■ **WHAT IS REQUIRED**: Repeat, exactly and completely, the material that follows. Omit the pictures.
#### DATA BLOCK
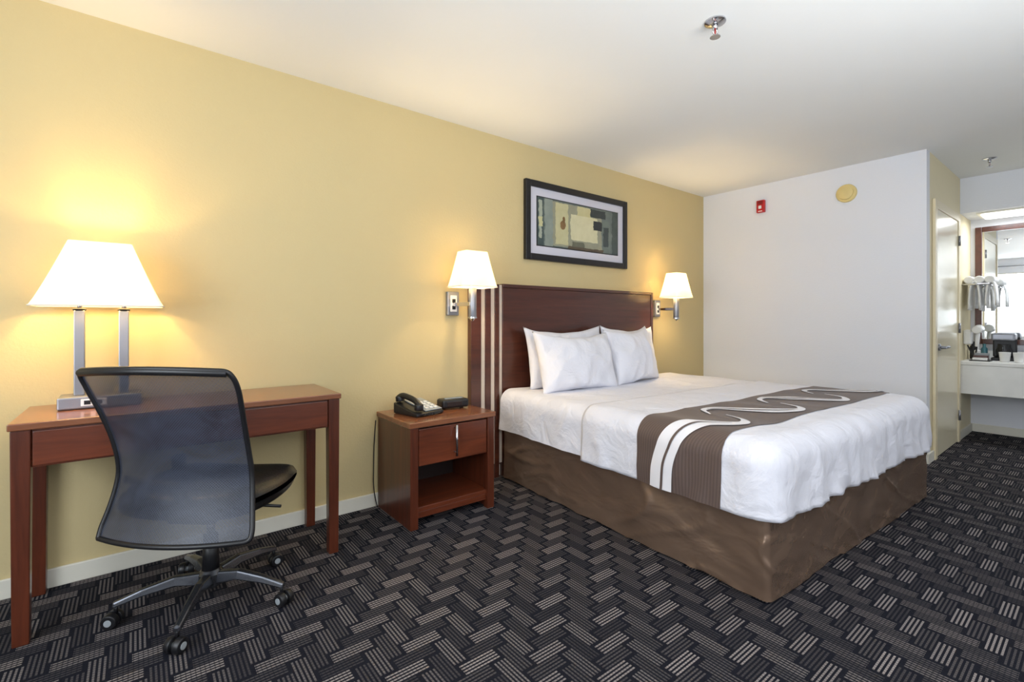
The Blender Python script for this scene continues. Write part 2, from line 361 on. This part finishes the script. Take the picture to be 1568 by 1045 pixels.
# ---------------- bed
BW,BL=2.0,1.88; T=.62; R=.085; HEM=.33; D=(T-HEM)-R+math.pi*R/2
rzb=math.radians(-3)
bed=empty('king_bed',(1.945,.84,0),rzb)
def nz3(p,s): return noise.noise(Vector(p)*s)
def ridge(p,s): return 1-2*abs(noise.noise(Vector(p)*s))
def S(s,t_,off=0.0,wr=1.0):
    cs=min(max(s,R),BW-R); ct=max(t_,R)
    ds=s-cs; dt=t_-ct; d=math.hypot(ds,dt)
    if d<1e-9: nx=ny=0; h=v_=0; nrm=Vector((0,0,1))
    else:
        nx,ny=ds/d,dt/d
        if d<math.pi*R/2: an=d/R; h=R*math.sin(an); v_=R*(1-math.cos(an))
        else: an=math.pi/2; h=R+.03*(d-math.pi*R/2); v_=R+(d-math.pi*R/2)
        nrm=Vector((nx*math.sin(an),ny*math.sin(an),math.cos(an)))
    p=Vector((cs+nx*h,ct+ny*h,T-v_))
    k=min(1,d/(D)); 
    w_=.007*nz3((p.x,p.y,0),3)+.005*ridge((p.x,p.y*.6,p.z),4)
    q=Vector((cs+nx*R,ct+ny*R,0))
    w_+= k*(.016*nz3((q.x,q.y,p.z*.35),5.5)+.010*nz3((q.x,q.y,p.z*.4),13))
    if ny<-.3: w_+=k*(.016*nz3((q.x,q.y,p.z*.3),9)+.014*ridge((q.x+p.z*.5,q.y,p.z*.3),8))
    return p+nrm*(off+w_*wr+.004)
def cover(name,tmax,off,dd,mat):
    vs=[];fs=[]
    def add(fn,nu,nv):
        a,b=grid(fn,nu,nv); k=len(vs); vs.extend(a); fs.extend([tuple(i+k for i in f) for f in b])
    DD=D+dd
    NS,NT_,ND=90,int(50*tmax),22
    add(lambda u,v:S(R+(BW-2*R)*u,R+(tmax-R)*v,off),NS,NT_)
    add(lambda u,v:S(R-DD*u,R+(tmax-R)*v,off),ND,NT_)
    add(lambda u,v:S(BW-R+DD*u,R+(tmax-R)*v,off),ND,NT_)
    add(lambda u,v:S(R+(BW-2*R)*v,R-DD*u,off),ND,NS)
    add(lambda u,v:S(R-max(DD*u,1e-6)*math.cos(v*math.pi/2),R-max(DD*u,1e-6)*math.sin(v*math.pi/2),off),ND,12)
    add(lambda u,v:S(BW-R+max(DD*u,1e-6)*math.cos(v*math.pi/2),R-max(DD*u,1e-6)*math.sin(v*math.pi/2),off),ND,12)
    o=mesh(name,vs,fs,mat,bed,True)
    bm=bmesh.new(); bm.from_mesh(o.data); bmesh.ops.remove_doubles(bm,verts=bm.verts,dist=.0004); bmesh.ops.recalc_face_normals(bm,faces=bm.faces)
    bm.to_mesh(o.data); bm.free()
    return o
box('mattress',bed,(.03,.03,.33),(BW-.03,BL-.01,T-.015),M_sheet,.06)
box('box_spring',bed,(.05,.06,.05),(BW-.05,BL-.01,.33),M_skirt,.01)
cover('sheet',BL-.005,0,-.02,M_sheet)
o=cover('coverlet',1.04,.012,.0,M_sheet); so=o.modifiers.new('s','SOLIDIFY'); so.thickness=.008; so.offset=-1
# skirt
def skirt():
    path=[];r=.03
    for k in range(110): path.append((Vector((0,BL-.02-(BL-.02-r)*k/110)),Vector((-1,0))))
    for k in range(9): 
        an=k/8*math.pi/2; n_=Vector((-math.cos(an),-math.sin(an))); path.append((Vector((r,r))+n_*r,n_))
    for k in range(1,120): path.append((Vector((r+(BW-2*r)*k/120,0)),Vector((0,-1))))
    for k in range(9):
        an=k/8*math.pi/2; n_=Vector((math.sin(an),-math.cos(an))); path.append((Vector((BW-r,r))+n_*r,n_))
    for k in range(1,61): path.append((Vector((BW,r+(BL-.02-r)*k/60)),Vector((1,0))))
    vs=[];fs=[];NV=24
    for p,n_ in path:
        for b in range(NV+1):
            v=b/NV; z=.37-(.37-.008)*v
            e=math.sin(math.pi*min(1,v*.9+.1))*.6+v*.6
            a_=nz3((p.x*.8+z*1.3,p.y*.8+z*1.0,z*.6),3.4)
            w_=e*(.020*nz3((p.x,p.y,z*.5),2.6)+.018*math.exp(-(a_/.06)**2)*(.6+.5*nz3((p.x,p.y,z),4))+.007*nz3((p.x-z,p.y-z,z),7))+.010*v-.014
            q=p+n_*w_; vs.append((q.x,q.y,z+ (0 if v<1 else .006*nz3((p.x,p.y,0),6)+.003)))
    for a in range(len(path)-1):
        for b in range(NV): fs.append((a*(NV+1)+b,(a+1)*(NV+1)+b,(a+1)*(NV+1)+b+1,a*(NV+1)+b+1))
    mesh('bed_skirt',vs,fs,M_skirt,bed,True)
skirt()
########
■ **CORRECT OUTPUT**:
The Blender Python script for this scene continues. Write part 2, from line 361 on. This part finishes the script. Take the picture to be 1568 by 1045 pixels.
# ---------------- bed
BW,BL=2.0,1.88; T=.62; R=.085; HEM=.33; D=(T-HEM)-R+math.pi*R/2
rzb=math.radians(-3)
bed=empty('king_bed',(1.945,.84,0),rzb)
def nz3(p,s): return noise.noise(Vector(p)*s)
def ridge(p,s): return 1-2*abs(noise.noise(Vector(p)*s))
def S(s,t_,off=0.0,wr=1.0):
    cs=min(max(s,R),BW-R); ct=max(t_,R)
    ds=s-cs; dt=t_-ct; d=math.hypot(ds,dt)
    if d<1e-9: nx=ny=0; h=v_=0; nrm=Vector((0,0,1))
    else:
        nx,ny=ds/d,dt/d
        if d<math.pi*R/2: an=d/R; h=R*math.sin(an); v_=R*(1-math.cos(an))
        else: an=math.pi/2; h=R+.03*(d-math.pi*R/2); v_=R+(d-math.pi*R/2)
        nrm=Vector((nx*math.sin(an),ny*math.sin(an),math.cos(an)))
    p=Vector((cs+nx*h,ct+ny*h,T-v_))
    k=min(1,d/(D)); 
    w_=.007*nz3((p.x,p.y,0),3)+.005*ridge((p.x,p.y*.6,p.z),4)
    q=Vector((cs+nx*R,ct+ny*R,0))
    w_+= k*(.016*nz3((q.x,q.y,p.z*.35),5.5)+.010*nz3((q.x,q.y,p.z*.4),13))
    if ny<-.3: w_+=k*(.016*nz3((q.x,q.y,p.z*.3),9)+.014*ridge((q.x+p.z*.5,q.y,p.z*.3),8))
    return p+nrm*(off+w_*wr+.004)
def cover(name,tmax,off,dd,mat):
    vs=[];fs=[]
    def add(fn,nu,nv):
        a,b=grid(fn,nu,nv); k=len(vs); vs.extend(a); fs.extend([tuple(i+k for i in f) for f in b])
    DD=D+dd
    NS,NT_,ND=90,int(50*tmax),22
    add(lambda u,v:S(R+(BW-2*R)*u,R+(tmax-R)*v,off),NS,NT_)
    add(lambda u,v:S(R-DD*u,R+(tmax-R)*v,off),ND,NT_)
    add(lambda u,v:S(BW-R+DD*u,R+(tmax-R)*v,off),ND,NT_)
    add(lambda u,v:S(R+(BW-2*R)*v,R-DD*u,off),ND,NS)
    add(lambda u,v:S(R-max(DD*u,1e-6)*math.cos(v*math.pi/2),R-max(DD*u,1e-6)*math.sin(v*math.pi/2),off),ND,12)
    add(lambda u,v:S(BW-R+max(DD*u,1e-6)*math.cos(v*math.pi/2),R-max(DD*u,1e-6)*math.sin(v*math.pi/2),off),ND,12)
    o=mesh(name,vs,fs,mat,bed,True)
    bm=bmesh.new(); bm.from_mesh(o.data); bmesh.ops.remove_doubles(bm,verts=bm.verts,dist=.0004); bmesh.ops.recalc_face_normals(bm,faces=bm.faces)
    bm.to_mesh(o.data); bm.free()
    return o
box('mattress',bed,(.03,.03,.33),(BW-.03,BL-.01,T-.015),M_sheet,.06)
box('box_spring',bed,(.05,.06,.05),(BW-.05,BL-.01,.33),M_skirt,.01)
cover('sheet',BL-.005,0,-.02,M_sheet)
o=cover('coverlet',1.04,.012,.0,M_sheet); so=o.modifiers.new('s','SOLIDIFY'); so.thickness=.008; so.offset=-1
# skirt
def skirt():
    path=[];r=.03
    for k in range(110): path.append((Vector((0,BL-.02-(BL-.02-r)*k/110)),Vector((-1,0))))
    for k in range(9): 
        an=k/8*math.pi/2; n_=Vector((-math.cos(an),-math.sin(an))); path.append((Vector((r,r))+n_*r,n_))
    for k in range(1,120): path.append((Vector((r+(BW-2*r)*k/120,0)),Vector((0,-1))))
    for k in range(9):
        an=k/8*math.pi/2; n_=Vector((math.sin(an),-math.cos(an))); path.append((Vector((BW-r,r))+n_*r,n_))
    for k in range(1,61): path.append((Vector((BW,r+(BL-.02-r)*k/60)),Vector((1,0))))
    vs=[];fs=[];NV=24
    for p,n_ in path:
        for b in range(NV+1):
            v=b/NV; z=.37-(.37-.008)*v
            e=math.sin(math.pi*min(1,v*.9+.1))*.6+v*.6
            a_=nz3((p.x*.8+z*1.3,p.y*.8+z*1.0,z*.6),3.4)
            w_=e*(.020*nz3((p.x,p.y,z*.5),2.6)+.018*math.exp(-(a_/.06)**2)*(.6+.5*nz3((p.x,p.y,z),4))+.007*nz3((p.x-z,p.y-z,z),7))+.010*v-.014
            q=p+n_*w_; vs.append((q.x,q.y,z+ (0 if v<1 else .006*nz3((p.x,p.y,0),6)+.003)))
    for a in range(len(path)-1):
        for b in range(NV): fs.append((a*(NV+1)+b,(a+1)*(NV+1)+b,(a+1)*(NV+1)+b+1,a*(NV+1)+b+1))
    mesh('bed_skirt',vs,fs,M_skirt,bed,True)
skirt()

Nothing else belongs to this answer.